Reproduce the listing word for word, leaving every picture behind.

>> Start

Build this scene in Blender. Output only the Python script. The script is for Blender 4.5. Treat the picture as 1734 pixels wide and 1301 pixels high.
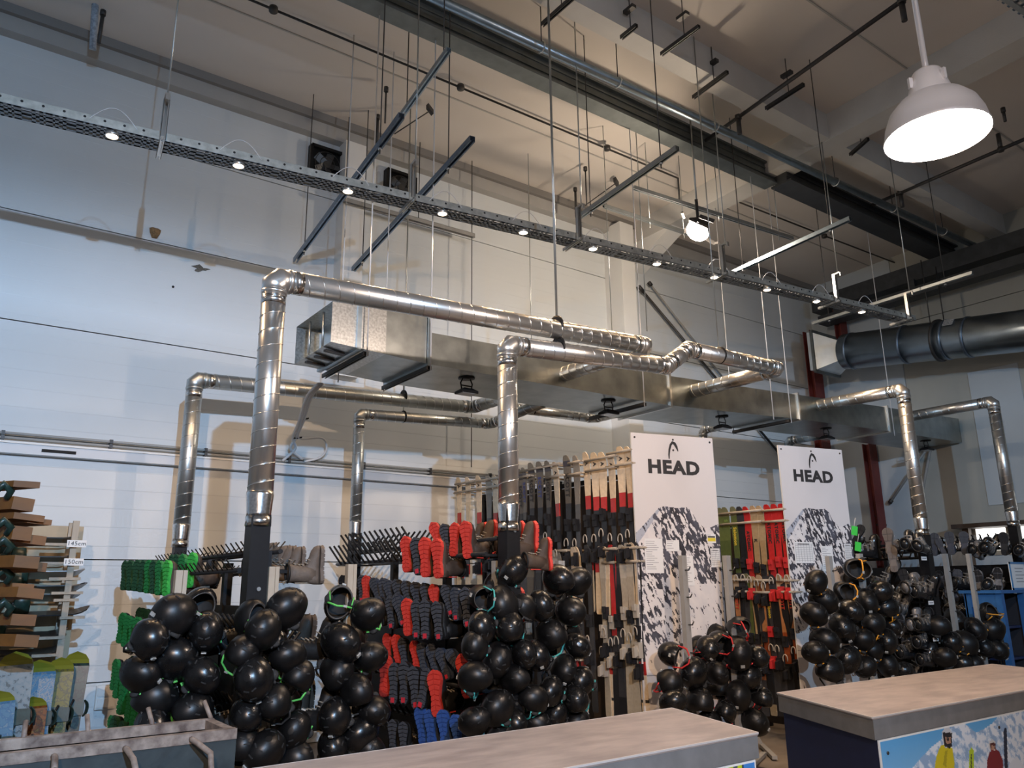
import bpy, math, random
import numpy as np
from mathutils import Vector, Matrix, noise
random.seed(7)
for o in list(bpy.data.objects): bpy.data.objects.remove(o)
SC = bpy.context.scene
COL = SC.collection
# ------------------------------------------------------------------ camera
F_PX, W_PX, H_PX = 1335.0, 1734, 1301
PITCH, ROLL, YAW = math.radians(14.5), math.radians(-0.65), math.radians(36.0)
CAM = Vector((0, 0, 1.65))
FW = Vector((math.sin(YAW)*math.cos(PITCH), math.cos(YAW)*math.cos(PITCH), math.sin(PITCH)))
_r = Vector((math.cos(YAW), -math.sin(YAW), 0)); _u = _r.cross(FW)
RT = _r*math.cos(ROLL) + _u*math.sin(ROLL); UP = _u*math.cos(ROLL) - _r*math.sin(ROLL)
cd = bpy.data.cameras.new('camera'); cam = bpy.data.objects.new('camera', cd); COL.objects.link(cam)
cd.sensor_width = 36; cd.lens = F_PX/W_PX*36; cd.clip_start = .05; cd.clip_end = 200
m3 = Matrix((RT, UP, -FW)).transposed()
cam.matrix_world = Matrix.Translation(CAM) @ m3.to_4x4()
SC.camera = cam
# ------------------------------------------------------------------ world, big lights, exposure
wd = bpy.data.worlds.new('world'); SC.world = wd; wd.use_nodes = True
wd.node_tree.nodes['Background'].inputs[0].default_value = (.70, .76, .88, 1)
wd.node_tree.nodes['Background'].inputs[1].default_value = .21
SC.view_settings.view_transform = 'Standard'; SC.view_settings.look = 'None'
SC.view_settings.gamma = 1; SC.view_settings.use_curve_mapping = False
SC.view_settings.exposure = 0.27
def lamp(name, kind, loc, power, color, size=.2, target=None, spot=None, blend=.5):
    d = bpy.data.lights.new(name, kind); d.energy = power; d.color = color
    if kind == 'AREA': d.shape = 'DISK'; d.size = size
    else: d.shadow_soft_size = size
    if spot: d.spot_size = math.radians(spot); d.spot_blend = blend
    o = bpy.data.objects.new(name, d); COL.objects.link(o); o.location = loc
    if target is not None:
        o.rotation_euler = (Vector(target)-Vector(loc)).to_track_quat('-Z', 'Y').to_euler()
    return o
COOL, WARM, WHITE = (.62, .80, 1.0), (1.0, .74, .50), (1.0, .90, .80)
# high-bay lamps of the hall (the pendants they hang in are built further down)
PENDANTS = [((4.55, 1.9, 4.24), 230, (1.0, .76, .60))]
# unseen projectors, third one added to brighten the right: place, target, power, colour, cone
PROJECTORS = [((-.2, -3.9, 4.55), (-1.6, 9, 3.0), 4500, (.36, .64, 1.0), 112), ((-2.2, -3.9, 4.55), (6.2, 9, 2.6), 2700, (1.0, .66, .40), 62), ((3.2, -3.9, 4.55), (13.2, 9, 2.8), 2700, (.42, .68, 1.0), 50)]
# ------------------------------------------------------------------ pixel helpers: a pixel of the photograph on a plane of the hall
def ray(x, y): return FW + RT*((x-W_PX/2)/F_PX) - UP*((y-H_PX/2)/F_PX)
def onX(x, y, X): d = ray(x, y); return CAM + d*(X/d.x)
def onY(x, y, Y): d = ray(x, y); return CAM + d*(Y/d.y)
def onZ(x, y, Z): d = ray(x, y); return CAM + d*((Z-CAM.z)/d.z)
def depth(p): return (Vector(p)-CAM).dot(FW)
# ------------------------------------------------------------------ materials
MATS = {}
def mat(name, col, rough=.5, metal=0.0, var=0.0, scale=8.0, bump=0.0, bscale=40.0, col2=None, emit=None, estr=0.0, stretch=None, coat=0.0):
    if name in MATS: return MATS[name]
    m = bpy.data.materials.new(name); m.use_nodes = True; nt = m.node_tree; n = nt.nodes; L = nt.links
    b = n['Principled BSDF']
    c = (*col, 1) if len(col) == 3 else col
    b.inputs['Base Color'].default_value = c
    b.inputs['Roughness'].default_value = rough; b.inputs['Metallic'].default_value = metal
    if coat: b.inputs['Coat Weight'].default_value = coat; b.inputs['Coat Roughness'].default_value = .15
    if emit: b.inputs['Emission Color'].default_value = (*emit, 1); b.inputs['Emission Strength'].default_value = estr
    if var or bump:
        tc = n.new('ShaderNodeTexCoord'); mp = n.new('ShaderNodeMapping'); L.new(tc.outputs['Object'], mp.inputs[0])
        if stretch: mp.inputs['Scale'].default_value = stretch
    if var:
        nz = n.new('ShaderNodeTexNoise'); nz.inputs['Scale'].default_value = scale; nz.inputs['Detail'].default_value = 5
        L.new(mp.outputs[0], nz.inputs['Vector'])
        rp = n.new('ShaderNodeValToRGB'); L.new(nz.outputs['Fac'], rp.inputs[0])
        c2 = col2 if col2 else tuple(max(0, v*(1-var)) for v in col[:3])
        rp.color_ramp.elements[0].position = .32; rp.color_ramp.elements[1].position = .68
        rp.color_ramp.elements[0].color = (*c2, 1); rp.color_ramp.elements[1].color = c
        L.new(rp.outputs[0], b.inputs['Base Color'])
        rr = n.new('ShaderNodeMapRange'); rr.inputs[3].default_value = max(.02, rough-.1*var); rr.inputs[4].default_value = min(1, rough+.15*var)
        L.new(nz.outputs['Fac'], rr.inputs[0]); L.new(rr.outputs[0], b.inputs['Roughness'])
    if bump:
        nb = n.new('ShaderNodeTexNoise'); nb.inputs['Scale'].default_value = bscale; L.new(mp.outputs[0], nb.inputs['Vector'])
        bp = n.new('ShaderNodeBump'); bp.inputs['Strength'].default_value = bump; bp.inputs['Distance'].default_value = .02
        L.new(nb.outputs['Fac'], bp.inputs['Height']); L.new(bp.outputs[0], b.inputs['Normal'])
    MATS[name] = m
    return m
def vcol_mat(name, rough=.45):
    m = bpy.data.materials.new(name); m.use_nodes = True; nt = m.node_tree
    a = nt.nodes.new('ShaderNodeVertexColor'); a.layer_name = 'Col'
    b = nt.nodes['Principled BSDF']; nt.links.new(a.outputs[0], b.inputs['Base Color']); b.inputs['Roughness'].default_value = rough
    return m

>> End

• [COMPLETE RESPONSE]
Build this scene in Blender. Output only the Python script. The script is for Blender 4.5. Treat the picture as 1734 pixels wide and 1301 pixels high.
import bpy, math, random
import numpy as np
from mathutils import Vector, Matrix, noise
random.seed(7)
for o in list(bpy.data.objects): bpy.data.objects.remove(o)
SC = bpy.context.scene
COL = SC.collection
# ------------------------------------------------------------------ camera
F_PX, W_PX, H_PX = 1335.0, 1734, 1301
PITCH, ROLL, YAW = math.radians(14.5), math.radians(-0.65), math.radians(36.0)
CAM = Vector((0, 0, 1.65))
FW = Vector((math.sin(YAW)*math.cos(PITCH), math.cos(YAW)*math.cos(PITCH), math.sin(PITCH)))
_r = Vector((math.cos(YAW), -math.sin(YAW), 0)); _u = _r.cross(FW)
RT = _r*math.cos(ROLL) + _u*math.sin(ROLL); UP = _u*math.cos(ROLL) - _r*math.sin(ROLL)
cd = bpy.data.cameras.new('camera'); cam = bpy.data.objects.new('camera', cd); COL.objects.link(cam)
cd.sensor_width = 36; cd.lens = F_PX/W_PX*36; cd.clip_start = .05; cd.clip_end = 200
m3 = Matrix((RT, UP, -FW)).transposed()
cam.matrix_world = Matrix.Translation(CAM) @ m3.to_4x4()
SC.camera = cam
# ------------------------------------------------------------------ world, big lights, exposure
wd = bpy.data.worlds.new('world'); SC.world = wd; wd.use_nodes = True
wd.node_tree.nodes['Background'].inputs[0].default_value = (.70, .76, .88, 1)
wd.node_tree.nodes['Background'].inputs[1].default_value = .21
SC.view_settings.view_transform = 'Standard'; SC.view_settings.look = 'None'
SC.view_settings.gamma = 1; SC.view_settings.use_curve_mapping = False
SC.view_settings.exposure = 0.27
def lamp(name, kind, loc, power, color, size=.2, target=None, spot=None, blend=.5):
    d = bpy.data.lights.new(name, kind); d.energy = power; d.color = color
    if kind == 'AREA': d.shape = 'DISK'; d.size = size
    else: d.shadow_soft_size = size
    if spot: d.spot_size = math.radians(spot); d.spot_blend = blend
    o = bpy.data.objects.new(name, d); COL.objects.link(o); o.location = loc
    if target is not None:
        o.rotation_euler = (Vector(target)-Vector(loc)).to_track_quat('-Z', 'Y').to_euler()
    return o
COOL, WARM, WHITE = (.62, .80, 1.0), (1.0, .74, .50), (1.0, .90, .80)
# high-bay lamps of the hall (the pendants they hang in are built further down)
PENDANTS = [((4.55, 1.9, 4.24), 230, (1.0, .76, .60))]
# unseen projectors, third one added to brighten the right: place, target, power, colour, cone
PROJECTORS = [((-.2, -3.9, 4.55), (-1.6, 9, 3.0), 4500, (.36, .64, 1.0), 112), ((-2.2, -3.9, 4.55), (6.2, 9, 2.6), 2700, (1.0, .66, .40), 62), ((3.2, -3.9, 4.55), (13.2, 9, 2.8), 2700, (.42, .68, 1.0), 50)]
# ------------------------------------------------------------------ pixel helpers: a pixel of the photograph on a plane of the hall
def ray(x, y): return FW + RT*((x-W_PX/2)/F_PX) - UP*((y-H_PX/2)/F_PX)
def onX(x, y, X): d = ray(x, y); return CAM + d*(X/d.x)
def onY(x, y, Y): d = ray(x, y); return CAM + d*(Y/d.y)
def onZ(x, y, Z): d = ray(x, y); return CAM + d*((Z-CAM.z)/d.z)
def depth(p): return (Vector(p)-CAM).dot(FW)
# ------------------------------------------------------------------ materials
MATS = {}
def mat(name, col, rough=.5, metal=0.0, var=0.0, scale=8.0, bump=0.0, bscale=40.0, col2=None, emit=None, estr=0.0, stretch=None, coat=0.0):
    if name in MATS: return MATS[name]
    m = bpy.data.materials.new(name); m.use_nodes = True; nt = m.node_tree; n = nt.nodes; L = nt.links
    b = n['Principled BSDF']
    c = (*col, 1) if len(col) == 3 else col
    b.inputs['Base Color'].default_value = c
    b.inputs['Roughness'].default_value = rough; b.inputs['Metallic'].default_value = metal
    if coat: b.inputs['Coat Weight'].default_value = coat; b.inputs['Coat Roughness'].default_value = .15
    if emit: b.inputs['Emission Color'].default_value = (*emit, 1); b.inputs['Emission Strength'].default_value = estr
    if var or bump:
        tc = n.new('ShaderNodeTexCoord'); mp = n.new('ShaderNodeMapping'); L.new(tc.outputs['Object'], mp.inputs[0])
        if stretch: mp.inputs['Scale'].default_value = stretch
    if var:
        nz = n.new('ShaderNodeTexNoise'); nz.inputs['Scale'].default_value = scale; nz.inputs['Detail'].default_value = 5
        L.new(mp.outputs[0], nz.inputs['Vector'])
        rp = n.new('ShaderNodeValToRGB'); L.new(nz.outputs['Fac'], rp.inputs[0])
        c2 = col2 if col2 else tuple(max(0, v*(1-var)) for v in col[:3])
        rp.color_ramp.elements[0].position = .32; rp.color_ramp.elements[1].position = .68
        rp.color_ramp.elements[0].color = (*c2, 1); rp.color_ramp.elements[1].color = c
        L.new(rp.outputs[0], b.inputs['Base Color'])
        rr = n.new('ShaderNodeMapRange'); rr.inputs[3].default_value = max(.02, rough-.1*var); rr.inputs[4].default_value = min(1, rough+.15*var)
        L.new(nz.outputs['Fac'], rr.inputs[0]); L.new(rr.outputs[0], b.inputs['Roughness'])
    if bump:
        nb = n.new('ShaderNodeTexNoise'); nb.inputs['Scale'].default_value = bscale; L.new(mp.outputs[0], nb.inputs['Vector'])
        bp = n.new('ShaderNodeBump'); bp.inputs['Strength'].default_value = bump; bp.inputs['Distance'].default_value = .02
        L.new(nb.outputs['Fac'], bp.inputs['Height']); L.new(bp.outputs[0], b.inputs['Normal'])
    MATS[name] = m
    return m
def vcol_mat(name, rough=.45):
    m = bpy.data.materials.new(name); m.use_nodes = True; nt = m.node_tree
    a = nt.nodes.new('ShaderNodeVertexColor'); a.layer_name = 'Col'
    b = nt.nodes['Principled BSDF']; nt.links.new(a.outputs[0], b.inputs['Base Color']); b.inputs['Roughness'].default_value = rough
    return m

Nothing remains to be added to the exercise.